[start of Information supplied]
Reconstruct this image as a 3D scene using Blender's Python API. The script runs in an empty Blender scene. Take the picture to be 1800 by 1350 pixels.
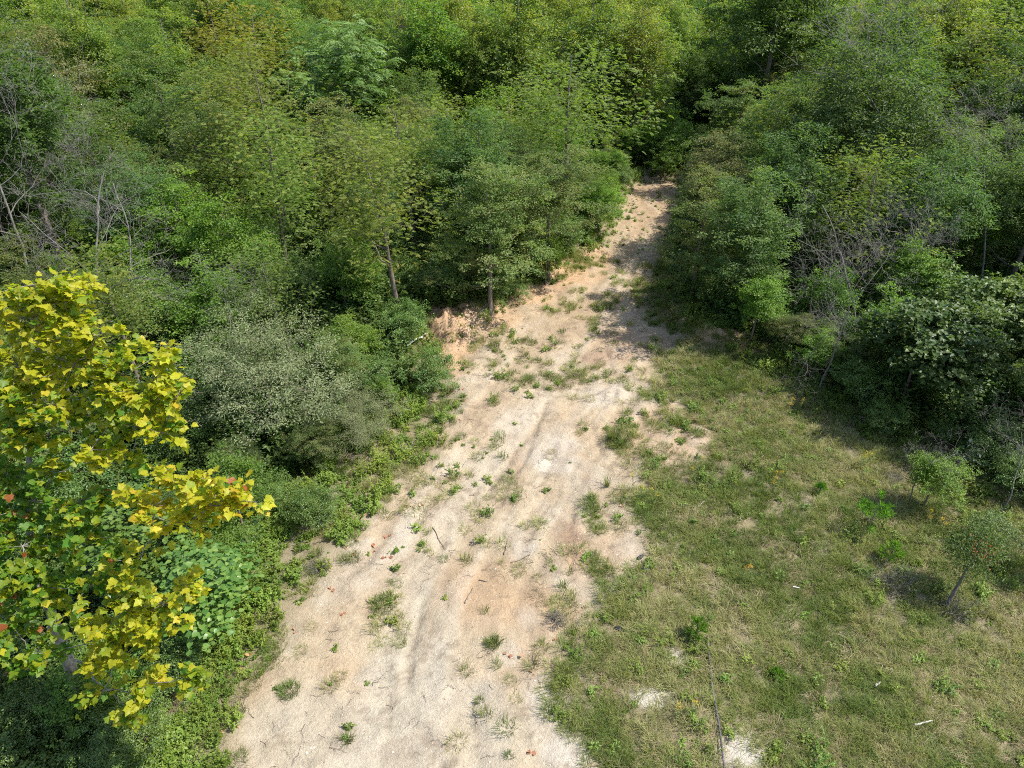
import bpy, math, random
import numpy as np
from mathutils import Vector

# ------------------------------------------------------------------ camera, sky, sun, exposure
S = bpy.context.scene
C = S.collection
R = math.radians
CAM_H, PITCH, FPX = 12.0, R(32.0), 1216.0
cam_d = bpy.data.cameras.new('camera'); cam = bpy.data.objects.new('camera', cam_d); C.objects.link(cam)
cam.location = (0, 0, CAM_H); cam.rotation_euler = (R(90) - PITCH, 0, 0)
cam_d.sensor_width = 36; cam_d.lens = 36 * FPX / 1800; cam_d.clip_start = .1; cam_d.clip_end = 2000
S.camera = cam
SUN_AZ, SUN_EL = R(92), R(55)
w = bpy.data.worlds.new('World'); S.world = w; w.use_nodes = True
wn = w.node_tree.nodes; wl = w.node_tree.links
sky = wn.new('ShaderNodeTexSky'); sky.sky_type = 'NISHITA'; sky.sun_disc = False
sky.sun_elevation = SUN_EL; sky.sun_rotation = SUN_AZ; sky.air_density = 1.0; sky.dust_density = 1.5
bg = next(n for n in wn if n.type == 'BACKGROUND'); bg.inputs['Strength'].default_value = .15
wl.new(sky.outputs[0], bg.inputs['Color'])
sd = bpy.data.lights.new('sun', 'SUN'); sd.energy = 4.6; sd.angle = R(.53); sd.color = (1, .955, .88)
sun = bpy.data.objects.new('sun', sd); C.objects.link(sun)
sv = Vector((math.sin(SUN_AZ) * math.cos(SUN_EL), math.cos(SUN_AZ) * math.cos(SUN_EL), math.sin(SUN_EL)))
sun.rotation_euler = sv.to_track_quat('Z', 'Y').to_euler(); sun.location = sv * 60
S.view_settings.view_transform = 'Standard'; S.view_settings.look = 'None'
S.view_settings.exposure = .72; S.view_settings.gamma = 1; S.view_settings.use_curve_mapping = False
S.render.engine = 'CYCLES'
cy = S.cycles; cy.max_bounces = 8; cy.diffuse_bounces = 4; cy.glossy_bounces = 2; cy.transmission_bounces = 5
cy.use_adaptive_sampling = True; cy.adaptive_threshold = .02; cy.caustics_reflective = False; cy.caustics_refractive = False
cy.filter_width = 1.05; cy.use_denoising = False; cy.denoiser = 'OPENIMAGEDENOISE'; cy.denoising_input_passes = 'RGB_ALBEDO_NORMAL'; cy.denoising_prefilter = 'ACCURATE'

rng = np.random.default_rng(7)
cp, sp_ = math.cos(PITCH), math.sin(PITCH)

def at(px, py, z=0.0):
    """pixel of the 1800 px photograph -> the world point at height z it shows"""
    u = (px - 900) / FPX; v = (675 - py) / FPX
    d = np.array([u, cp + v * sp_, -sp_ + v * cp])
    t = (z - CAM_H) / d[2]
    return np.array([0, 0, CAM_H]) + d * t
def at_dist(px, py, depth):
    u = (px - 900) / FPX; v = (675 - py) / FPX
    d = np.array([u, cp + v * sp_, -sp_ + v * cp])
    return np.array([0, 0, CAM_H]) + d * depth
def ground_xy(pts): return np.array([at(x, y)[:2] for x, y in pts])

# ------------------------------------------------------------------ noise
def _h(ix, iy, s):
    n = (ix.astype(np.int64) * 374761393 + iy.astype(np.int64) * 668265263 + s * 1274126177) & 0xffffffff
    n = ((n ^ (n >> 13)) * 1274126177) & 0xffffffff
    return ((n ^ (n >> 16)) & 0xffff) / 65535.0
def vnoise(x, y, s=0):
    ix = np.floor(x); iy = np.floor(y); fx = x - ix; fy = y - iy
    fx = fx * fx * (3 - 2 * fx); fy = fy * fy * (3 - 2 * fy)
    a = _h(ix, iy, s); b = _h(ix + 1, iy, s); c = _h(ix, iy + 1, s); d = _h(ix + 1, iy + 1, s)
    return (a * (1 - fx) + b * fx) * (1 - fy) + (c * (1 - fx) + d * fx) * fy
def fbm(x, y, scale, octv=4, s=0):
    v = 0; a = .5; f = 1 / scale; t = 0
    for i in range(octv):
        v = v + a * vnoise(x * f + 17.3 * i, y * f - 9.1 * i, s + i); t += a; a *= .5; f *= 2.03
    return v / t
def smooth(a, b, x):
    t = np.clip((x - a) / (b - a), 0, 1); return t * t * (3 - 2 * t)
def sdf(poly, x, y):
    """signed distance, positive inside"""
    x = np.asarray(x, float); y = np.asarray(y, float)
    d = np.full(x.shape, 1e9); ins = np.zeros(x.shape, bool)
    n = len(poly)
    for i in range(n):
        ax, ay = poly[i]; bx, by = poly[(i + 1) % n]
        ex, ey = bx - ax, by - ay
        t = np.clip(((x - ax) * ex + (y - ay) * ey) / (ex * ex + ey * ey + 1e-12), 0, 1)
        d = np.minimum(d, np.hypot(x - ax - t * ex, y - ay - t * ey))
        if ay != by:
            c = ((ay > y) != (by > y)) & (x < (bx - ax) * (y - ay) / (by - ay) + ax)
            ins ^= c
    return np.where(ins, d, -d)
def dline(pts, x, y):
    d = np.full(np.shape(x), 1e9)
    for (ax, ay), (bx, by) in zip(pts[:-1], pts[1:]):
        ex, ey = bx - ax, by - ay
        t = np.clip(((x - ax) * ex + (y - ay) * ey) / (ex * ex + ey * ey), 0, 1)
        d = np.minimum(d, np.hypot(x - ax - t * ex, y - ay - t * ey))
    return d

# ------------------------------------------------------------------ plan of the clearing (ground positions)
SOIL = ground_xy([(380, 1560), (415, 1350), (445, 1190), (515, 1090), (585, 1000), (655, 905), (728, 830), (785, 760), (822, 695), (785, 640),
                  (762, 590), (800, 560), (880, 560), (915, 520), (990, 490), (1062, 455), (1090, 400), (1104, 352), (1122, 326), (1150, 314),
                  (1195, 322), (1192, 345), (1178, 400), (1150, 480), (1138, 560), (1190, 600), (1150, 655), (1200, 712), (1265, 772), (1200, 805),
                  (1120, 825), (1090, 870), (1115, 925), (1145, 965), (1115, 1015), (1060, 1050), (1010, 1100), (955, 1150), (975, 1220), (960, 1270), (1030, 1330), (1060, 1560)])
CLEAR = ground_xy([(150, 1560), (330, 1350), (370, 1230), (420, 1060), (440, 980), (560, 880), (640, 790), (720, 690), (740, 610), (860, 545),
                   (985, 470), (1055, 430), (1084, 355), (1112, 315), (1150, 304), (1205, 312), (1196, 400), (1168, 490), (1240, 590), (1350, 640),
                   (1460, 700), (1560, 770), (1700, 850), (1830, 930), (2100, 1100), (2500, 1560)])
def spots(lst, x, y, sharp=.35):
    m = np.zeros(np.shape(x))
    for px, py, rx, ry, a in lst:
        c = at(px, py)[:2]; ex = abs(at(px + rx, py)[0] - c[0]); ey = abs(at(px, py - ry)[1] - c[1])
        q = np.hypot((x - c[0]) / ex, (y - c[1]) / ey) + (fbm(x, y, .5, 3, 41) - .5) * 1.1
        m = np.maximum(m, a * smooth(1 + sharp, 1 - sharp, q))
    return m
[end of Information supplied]
▸ **Task requirements**
Give again, exactly, the lines from the start of the data through the one holding "from mathutils import Vector"; omit the pictures.

▸ **Reply**
Reconstruct this image as a 3D scene using Blender's Python API. The script runs in an empty Blender scene. Take the picture to be 1800 by 1350 pixels.
import bpy, math, random
import numpy as np
from mathutils import Vector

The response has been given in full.